9. Protect your workers’ unions. Make it illegal to fire workers for trying to unionize. Remove obstacles to unionization. Unions are key to a healthy democracy, and to ensuring that workers get their fair share of the nation’s economic progress. Since about 1970 our unions have gone into a tail-spin and I think only 9% of workers are now unionized in the US. This decline has come from Reagan’s and his successors’ having given implicit permission for corporations to de-unionize. Not coincidentally, since 1970 the average wage of the average American worker in real terms has been just about flat. That means that the super-wealthy have gobbled up all the economic increases in the American economy for the past 40 years. Having a high gini coefficient, that is to say, extremes of wealth and poverty, is highly undemocratic, and we have seen in the US a ratcheting motion whereby the wealthier the top one percent is, the more they are able to engineer further increases in the proportion they hold of the national wealth.
10. Find a way to fight monopoly practices with strong antitrust legislation and enforcement. If you can implement principle #1 above and keep big money out of political campaigns, you might have a chance at good antitrust practices.
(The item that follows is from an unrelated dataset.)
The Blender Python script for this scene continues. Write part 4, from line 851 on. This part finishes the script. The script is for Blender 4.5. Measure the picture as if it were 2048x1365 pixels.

The US is now ruled by a small number of semi-monopolies, and the Justice Department almost never actually intervenes against monopolistic practices. Recently Comcast, a cable-provision company, was allowed to buy NBC Universal, which is a clear conflict of interest. One of the FCC commissioners who voted for it was only a little while later given a cushy job…at Comcast. Laws against legislators and regulators being hired by the companies they used to regulate would help tell against the entrenchment of the monopolies.
It is probably too late for us. The aggregate of changes in US law and practice in favor of corporatocracy and the national security state is so extensive and powerful that our constitution has been overwhelmed. We have 2 million people in jail, in a vast gulag, some of them for minor offenses and others for being the wrong color. We are nearly always fighting a ground war with our troops for some murky economic interest. The government is reading our electronic mail and tracking us in various ways, and wants to grope us at airports. Our workers are virtually without rights and until until recently without basic health care (bestowing the latter on them has angered the billionaires against Obama, causing them to create phony ‘movements’ like the Tea Party, which are just crony facades for people like the Koch brothers. Never heard of the Koch brothers? If you don’t take the steps I’ve advised, you’ll be hearing about your own versions.
The blood of your martyrs for revolution is too recent and too precious, and too often belonged to young people who sacrificed a bright future, for you to squander this once-in-a-century opportunity to put liberty and democracy on a firm foundation in your countries. You are young, and you still weep at the thought of freedom, and of those who died for it. You are having your weddings at Tahrir Square to celebrate a new beginning. Be careful. Be very careful. In my lifetime I have seen the American state spiral down into a brutal tyranny that tortures, spies, union-busts, engages in illegal wars, and plays dirty tricks on dissidents. We used to have something much more like a democracy. Maybe we can learn from you how to safeguard something so precious.